Algorithms & Computation
The methodology of algorithms continued to flourish in both applied and pure areas of mathematics and science. It went on to allow us to carry out powerful calculations and solve previously intractable problems. For a while, it seemed as if algorithms were, in an abstract sense, the ultimate solution to determining and deciding the general concept of truth. So intriguing was this idea that the great German mathematician David Hilbert famously said, “Wir müssen wissen. Wir werden wissen,” translated as: “We must know. We shall know.” It was believed by Hilbert’s school that essentially all propositions in mathematics could be formalised and decided algorithmically.
Hilbert’s dreams were utterly crushed by Kurt Gödel and subsequently by Alan Turing and Alonzo Church, who proved that there are limits to algorithmic procedures. The beautiful irony is that in proving the limitations of algorithms, they founded the whole enterprise of computer science upon which modern digital technology is entirely dependent. Turing and Church’s work went on to inspire generations of mathematicians and computer scientists in extending and applying the foundations of computing to create new enterprises in science and technology.
AI & Quantum
What does an algorithm mean for us today? One is instantly reminded of Artificial Intelligence (AI); seemingly intelligent agents working by the very same principles by which algorists performed their calculations. It is truly remarkable to see how far foundations that were once proven by Turing to be limited have come to create entirely new forms of technology. The inescapable conclusion is that the concept of what an algorithm is and what its limits are is constantly being challenged and altered.
With newer technologies depending on AI for automatic decision-making, it very often feels as if the world is becoming subject to algorithms. Can we allow the world’s events to be solely judged by algorithms?
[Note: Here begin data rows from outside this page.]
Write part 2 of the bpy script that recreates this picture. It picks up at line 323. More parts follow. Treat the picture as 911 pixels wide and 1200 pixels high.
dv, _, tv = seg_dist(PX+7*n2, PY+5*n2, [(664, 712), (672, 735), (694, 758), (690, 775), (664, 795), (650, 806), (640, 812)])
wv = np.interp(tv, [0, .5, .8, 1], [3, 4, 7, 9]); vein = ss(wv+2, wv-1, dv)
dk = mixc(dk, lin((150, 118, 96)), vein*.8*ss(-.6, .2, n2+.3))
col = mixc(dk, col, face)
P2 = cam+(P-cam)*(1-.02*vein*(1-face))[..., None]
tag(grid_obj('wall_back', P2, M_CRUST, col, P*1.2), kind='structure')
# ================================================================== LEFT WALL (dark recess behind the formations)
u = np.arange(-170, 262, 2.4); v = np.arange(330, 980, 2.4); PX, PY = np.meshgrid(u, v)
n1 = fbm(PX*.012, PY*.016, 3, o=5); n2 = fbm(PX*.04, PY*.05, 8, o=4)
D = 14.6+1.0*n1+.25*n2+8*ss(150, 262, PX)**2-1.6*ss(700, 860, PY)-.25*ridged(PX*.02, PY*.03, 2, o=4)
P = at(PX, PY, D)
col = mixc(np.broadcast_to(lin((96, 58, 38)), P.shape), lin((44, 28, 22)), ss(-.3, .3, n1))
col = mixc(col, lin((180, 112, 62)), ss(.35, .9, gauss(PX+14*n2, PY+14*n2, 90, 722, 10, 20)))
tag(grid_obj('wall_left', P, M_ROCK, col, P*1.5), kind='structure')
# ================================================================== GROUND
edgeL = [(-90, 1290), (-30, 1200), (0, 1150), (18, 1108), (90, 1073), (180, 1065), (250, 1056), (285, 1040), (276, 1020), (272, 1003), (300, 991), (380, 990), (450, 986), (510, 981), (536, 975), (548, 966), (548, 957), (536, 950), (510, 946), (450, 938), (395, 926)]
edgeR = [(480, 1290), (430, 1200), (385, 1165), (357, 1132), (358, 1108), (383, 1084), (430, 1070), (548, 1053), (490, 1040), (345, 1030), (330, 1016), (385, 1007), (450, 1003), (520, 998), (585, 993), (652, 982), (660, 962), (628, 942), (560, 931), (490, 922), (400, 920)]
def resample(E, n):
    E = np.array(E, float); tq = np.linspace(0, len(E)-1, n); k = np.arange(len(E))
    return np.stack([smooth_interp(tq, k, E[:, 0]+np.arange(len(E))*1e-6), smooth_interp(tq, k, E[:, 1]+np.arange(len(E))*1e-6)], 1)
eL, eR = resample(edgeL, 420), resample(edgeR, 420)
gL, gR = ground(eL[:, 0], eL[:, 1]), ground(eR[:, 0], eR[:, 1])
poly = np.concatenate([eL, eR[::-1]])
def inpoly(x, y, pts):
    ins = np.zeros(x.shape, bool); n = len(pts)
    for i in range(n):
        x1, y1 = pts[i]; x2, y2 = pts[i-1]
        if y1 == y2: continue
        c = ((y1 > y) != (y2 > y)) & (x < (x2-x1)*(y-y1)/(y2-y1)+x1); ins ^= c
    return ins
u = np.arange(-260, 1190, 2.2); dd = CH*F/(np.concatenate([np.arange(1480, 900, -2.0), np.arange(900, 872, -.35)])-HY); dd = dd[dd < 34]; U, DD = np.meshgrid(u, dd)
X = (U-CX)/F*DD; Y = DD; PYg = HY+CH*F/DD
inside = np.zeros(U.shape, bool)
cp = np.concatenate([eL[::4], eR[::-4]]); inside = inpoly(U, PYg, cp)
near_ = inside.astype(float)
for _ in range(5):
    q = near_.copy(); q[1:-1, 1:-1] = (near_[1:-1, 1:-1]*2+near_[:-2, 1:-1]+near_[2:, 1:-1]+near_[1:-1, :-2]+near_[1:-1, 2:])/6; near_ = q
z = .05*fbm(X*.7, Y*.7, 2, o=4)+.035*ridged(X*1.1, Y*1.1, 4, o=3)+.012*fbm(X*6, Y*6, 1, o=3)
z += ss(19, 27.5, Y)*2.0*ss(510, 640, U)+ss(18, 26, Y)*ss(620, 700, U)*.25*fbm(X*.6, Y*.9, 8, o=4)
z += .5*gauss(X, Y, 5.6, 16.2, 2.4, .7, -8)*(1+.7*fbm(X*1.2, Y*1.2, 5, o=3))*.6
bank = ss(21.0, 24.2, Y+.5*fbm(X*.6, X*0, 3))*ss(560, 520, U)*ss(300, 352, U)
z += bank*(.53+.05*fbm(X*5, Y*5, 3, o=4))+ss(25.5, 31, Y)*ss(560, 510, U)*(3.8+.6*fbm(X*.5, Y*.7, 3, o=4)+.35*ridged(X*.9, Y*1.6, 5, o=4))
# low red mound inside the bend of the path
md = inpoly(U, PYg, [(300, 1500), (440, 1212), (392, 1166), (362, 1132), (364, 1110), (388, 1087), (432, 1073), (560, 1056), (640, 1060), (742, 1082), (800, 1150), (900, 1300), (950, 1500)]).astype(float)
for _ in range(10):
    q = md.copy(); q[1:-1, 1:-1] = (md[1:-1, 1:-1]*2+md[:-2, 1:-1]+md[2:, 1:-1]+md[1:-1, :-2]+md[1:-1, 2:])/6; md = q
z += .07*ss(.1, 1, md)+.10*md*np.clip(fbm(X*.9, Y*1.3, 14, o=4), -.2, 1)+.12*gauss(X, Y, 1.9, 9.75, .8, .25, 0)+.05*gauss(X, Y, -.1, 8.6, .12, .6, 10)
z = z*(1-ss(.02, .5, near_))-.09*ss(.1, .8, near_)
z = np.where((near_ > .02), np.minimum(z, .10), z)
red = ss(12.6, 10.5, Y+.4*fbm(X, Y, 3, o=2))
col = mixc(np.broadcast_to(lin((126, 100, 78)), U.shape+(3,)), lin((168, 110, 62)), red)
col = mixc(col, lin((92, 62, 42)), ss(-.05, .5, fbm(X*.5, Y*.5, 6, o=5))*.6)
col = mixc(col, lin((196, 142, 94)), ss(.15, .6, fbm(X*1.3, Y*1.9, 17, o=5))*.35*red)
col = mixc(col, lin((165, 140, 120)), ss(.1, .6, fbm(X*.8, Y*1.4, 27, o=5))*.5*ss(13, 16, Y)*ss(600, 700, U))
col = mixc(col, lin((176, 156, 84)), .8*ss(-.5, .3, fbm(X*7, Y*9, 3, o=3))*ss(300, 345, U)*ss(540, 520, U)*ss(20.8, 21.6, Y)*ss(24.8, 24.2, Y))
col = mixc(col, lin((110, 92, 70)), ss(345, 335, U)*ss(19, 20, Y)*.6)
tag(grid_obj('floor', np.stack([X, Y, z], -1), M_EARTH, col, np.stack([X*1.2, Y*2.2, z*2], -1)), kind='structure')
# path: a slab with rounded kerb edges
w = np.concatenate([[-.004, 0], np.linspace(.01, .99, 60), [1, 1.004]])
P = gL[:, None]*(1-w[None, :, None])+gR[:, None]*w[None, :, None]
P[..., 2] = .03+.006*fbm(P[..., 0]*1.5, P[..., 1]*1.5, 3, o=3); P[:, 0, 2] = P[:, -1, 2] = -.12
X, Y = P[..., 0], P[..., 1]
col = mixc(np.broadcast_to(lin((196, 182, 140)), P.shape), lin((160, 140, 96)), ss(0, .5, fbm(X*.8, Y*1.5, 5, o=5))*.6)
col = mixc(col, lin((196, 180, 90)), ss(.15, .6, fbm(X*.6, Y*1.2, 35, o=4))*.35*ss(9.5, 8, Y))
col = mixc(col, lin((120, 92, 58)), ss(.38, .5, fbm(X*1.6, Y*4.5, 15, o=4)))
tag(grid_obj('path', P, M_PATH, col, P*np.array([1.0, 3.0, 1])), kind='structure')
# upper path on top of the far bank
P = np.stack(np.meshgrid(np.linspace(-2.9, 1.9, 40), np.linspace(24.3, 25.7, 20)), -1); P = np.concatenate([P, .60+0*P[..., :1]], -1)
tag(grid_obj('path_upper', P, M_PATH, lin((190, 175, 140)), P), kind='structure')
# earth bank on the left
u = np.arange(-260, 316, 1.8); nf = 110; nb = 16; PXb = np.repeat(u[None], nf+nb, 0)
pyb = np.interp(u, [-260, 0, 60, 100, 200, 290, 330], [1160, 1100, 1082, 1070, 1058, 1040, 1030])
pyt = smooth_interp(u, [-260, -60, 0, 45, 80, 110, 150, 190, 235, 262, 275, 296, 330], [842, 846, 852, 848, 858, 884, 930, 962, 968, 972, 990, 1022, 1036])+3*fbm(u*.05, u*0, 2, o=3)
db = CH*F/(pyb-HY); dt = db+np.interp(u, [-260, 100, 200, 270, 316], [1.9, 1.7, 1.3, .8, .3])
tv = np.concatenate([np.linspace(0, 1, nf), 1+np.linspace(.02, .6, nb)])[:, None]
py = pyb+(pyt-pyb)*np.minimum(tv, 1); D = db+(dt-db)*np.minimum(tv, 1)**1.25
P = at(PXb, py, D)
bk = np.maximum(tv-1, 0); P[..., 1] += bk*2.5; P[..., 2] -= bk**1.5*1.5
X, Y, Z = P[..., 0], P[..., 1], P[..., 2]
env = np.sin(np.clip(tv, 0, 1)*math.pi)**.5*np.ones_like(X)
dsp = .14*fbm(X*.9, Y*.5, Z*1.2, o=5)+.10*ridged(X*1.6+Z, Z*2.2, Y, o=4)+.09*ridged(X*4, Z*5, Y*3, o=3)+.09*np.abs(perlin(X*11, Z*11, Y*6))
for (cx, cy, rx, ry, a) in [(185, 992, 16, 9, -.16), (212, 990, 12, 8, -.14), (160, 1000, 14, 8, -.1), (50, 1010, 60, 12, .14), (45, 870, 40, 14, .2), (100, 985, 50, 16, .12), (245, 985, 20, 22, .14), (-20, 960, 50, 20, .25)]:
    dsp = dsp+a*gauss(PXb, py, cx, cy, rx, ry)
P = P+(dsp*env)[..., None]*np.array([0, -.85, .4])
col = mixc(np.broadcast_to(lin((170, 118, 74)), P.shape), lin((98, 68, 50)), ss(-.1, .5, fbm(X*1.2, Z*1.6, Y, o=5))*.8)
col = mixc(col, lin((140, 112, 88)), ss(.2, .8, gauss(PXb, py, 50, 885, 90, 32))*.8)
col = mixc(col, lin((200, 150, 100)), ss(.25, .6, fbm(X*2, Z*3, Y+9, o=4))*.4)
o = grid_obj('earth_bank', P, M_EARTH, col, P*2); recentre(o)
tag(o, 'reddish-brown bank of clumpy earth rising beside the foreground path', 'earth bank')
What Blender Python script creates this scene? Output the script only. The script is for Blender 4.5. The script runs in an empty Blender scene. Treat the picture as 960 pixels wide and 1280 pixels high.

Have we, in exploiting the immense power of algorithms, lost control of our own creation? It has never been as crucial to ponder such questions about the nature of algorithms and their ethical implications.
If algorithms were developed dynamically throughout history, then how can they change in the future? With David Deutsch’s formulation of quantum computing, it is natural to ask what the next chapter in this story will be and whether quantum computing might introduce a new notion of algorithms and their limits. From a quest to solve simple quadratic equations geometrically to the long-desired dream of formalising mathematics, all the way to building autonomous machines, al-Khwarizmi’s vision keeps reappearing with more elegant forms.